* _Required task_
Reproduce all the material exactly, minus any pictures it holds.
============================================================
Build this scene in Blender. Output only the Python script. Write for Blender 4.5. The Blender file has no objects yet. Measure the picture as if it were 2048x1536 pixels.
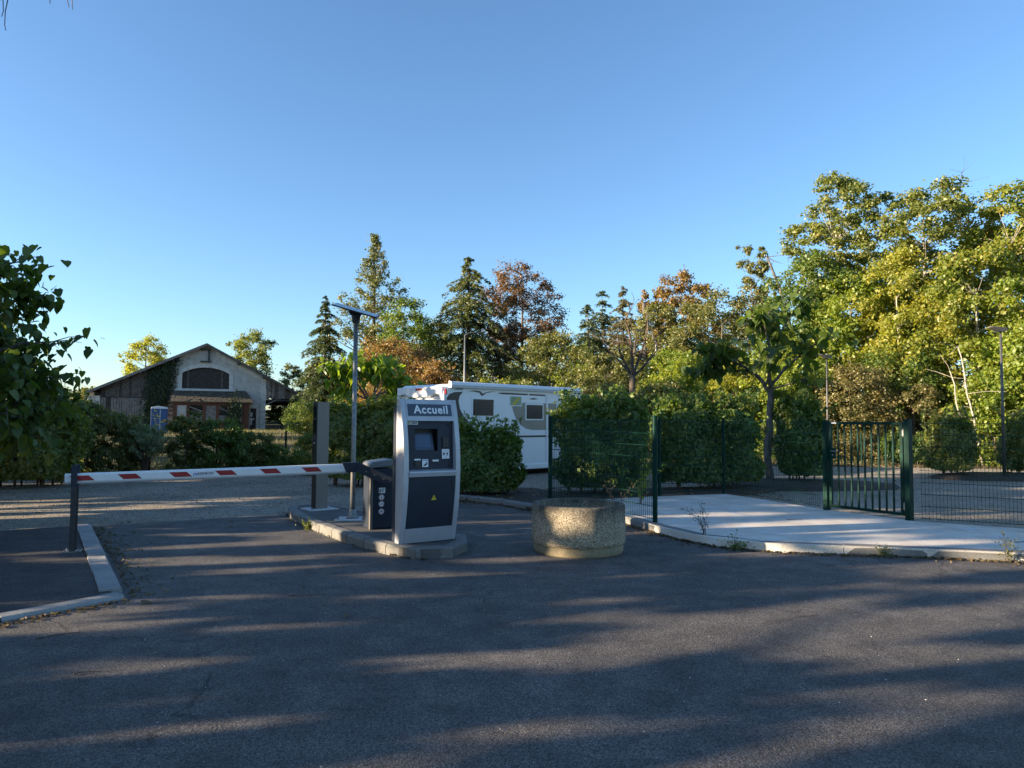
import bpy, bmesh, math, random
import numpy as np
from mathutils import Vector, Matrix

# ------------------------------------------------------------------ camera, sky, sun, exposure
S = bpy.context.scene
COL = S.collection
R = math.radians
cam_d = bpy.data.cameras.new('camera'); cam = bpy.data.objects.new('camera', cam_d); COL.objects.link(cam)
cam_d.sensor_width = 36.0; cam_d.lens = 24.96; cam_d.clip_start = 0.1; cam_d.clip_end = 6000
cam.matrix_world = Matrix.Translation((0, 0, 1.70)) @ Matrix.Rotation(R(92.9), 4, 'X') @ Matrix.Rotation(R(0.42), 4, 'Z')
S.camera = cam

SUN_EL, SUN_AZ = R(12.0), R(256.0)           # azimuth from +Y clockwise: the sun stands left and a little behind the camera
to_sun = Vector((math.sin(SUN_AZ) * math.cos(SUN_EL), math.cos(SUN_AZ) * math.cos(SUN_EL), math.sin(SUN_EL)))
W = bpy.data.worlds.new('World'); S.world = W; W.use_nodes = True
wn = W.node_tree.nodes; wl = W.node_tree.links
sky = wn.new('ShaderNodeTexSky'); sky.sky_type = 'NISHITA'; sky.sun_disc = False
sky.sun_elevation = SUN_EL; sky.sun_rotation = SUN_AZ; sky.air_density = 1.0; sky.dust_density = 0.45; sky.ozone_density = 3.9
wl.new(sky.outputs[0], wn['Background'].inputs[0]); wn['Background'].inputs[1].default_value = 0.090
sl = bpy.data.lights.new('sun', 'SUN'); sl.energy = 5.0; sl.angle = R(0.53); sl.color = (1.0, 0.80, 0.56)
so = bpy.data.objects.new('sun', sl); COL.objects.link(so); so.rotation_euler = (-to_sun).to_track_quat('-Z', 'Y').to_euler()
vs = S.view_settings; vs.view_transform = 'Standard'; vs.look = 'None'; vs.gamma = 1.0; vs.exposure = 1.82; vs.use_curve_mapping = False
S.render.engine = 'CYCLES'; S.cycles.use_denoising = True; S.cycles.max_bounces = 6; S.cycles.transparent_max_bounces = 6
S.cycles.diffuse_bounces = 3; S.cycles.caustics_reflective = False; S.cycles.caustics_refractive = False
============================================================
* _Expected answer_
Build this scene in Blender. Output only the Python script. Write for Blender 4.5. The Blender file has no objects yet. Measure the picture as if it were 2048x1536 pixels.
import bpy, bmesh, math, random
import numpy as np
from mathutils import Vector, Matrix

# ------------------------------------------------------------------ camera, sky, sun, exposure
S = bpy.context.scene
COL = S.collection
R = math.radians
cam_d = bpy.data.cameras.new('camera'); cam = bpy.data.objects.new('camera', cam_d); COL.objects.link(cam)
cam_d.sensor_width = 36.0; cam_d.lens = 24.96; cam_d.clip_start = 0.1; cam_d.clip_end = 6000
cam.matrix_world = Matrix.Translation((0, 0, 1.70)) @ Matrix.Rotation(R(92.9), 4, 'X') @ Matrix.Rotation(R(0.42), 4, 'Z')
S.camera = cam

SUN_EL, SUN_AZ = R(12.0), R(256.0)           # azimuth from +Y clockwise: the sun stands left and a little behind the camera
to_sun = Vector((math.sin(SUN_AZ) * math.cos(SUN_EL), math.cos(SUN_AZ) * math.cos(SUN_EL), math.sin(SUN_EL)))
W = bpy.data.worlds.new('World'); S.world = W; W.use_nodes = True
wn = W.node_tree.nodes; wl = W.node_tree.links
sky = wn.new('ShaderNodeTexSky'); sky.sky_type = 'NISHITA'; sky.sun_disc = False
sky.sun_elevation = SUN_EL; sky.sun_rotation = SUN_AZ; sky.air_density = 1.0; sky.dust_density = 0.45; sky.ozone_density = 3.9
wl.new(sky.outputs[0], wn['Background'].inputs[0]); wn['Background'].inputs[1].default_value = 0.090
sl = bpy.data.lights.new('sun', 'SUN'); sl.energy = 5.0; sl.angle = R(0.53); sl.color = (1.0, 0.80, 0.56)
so = bpy.data.objects.new('sun', sl); COL.objects.link(so); so.rotation_euler = (-to_sun).to_track_quat('-Z', 'Y').to_euler()
vs = S.view_settings; vs.view_transform = 'Standard'; vs.look = 'None'; vs.gamma = 1.0; vs.exposure = 1.82; vs.use_curve_mapping = False
S.render.engine = 'CYCLES'; S.cycles.use_denoising = True; S.cycles.max_bounces = 6; S.cycles.transparent_max_bounces = 6
S.cycles.diffuse_bounces = 3; S.cycles.caustics_reflective = False; S.cycles.caustics_refractive = False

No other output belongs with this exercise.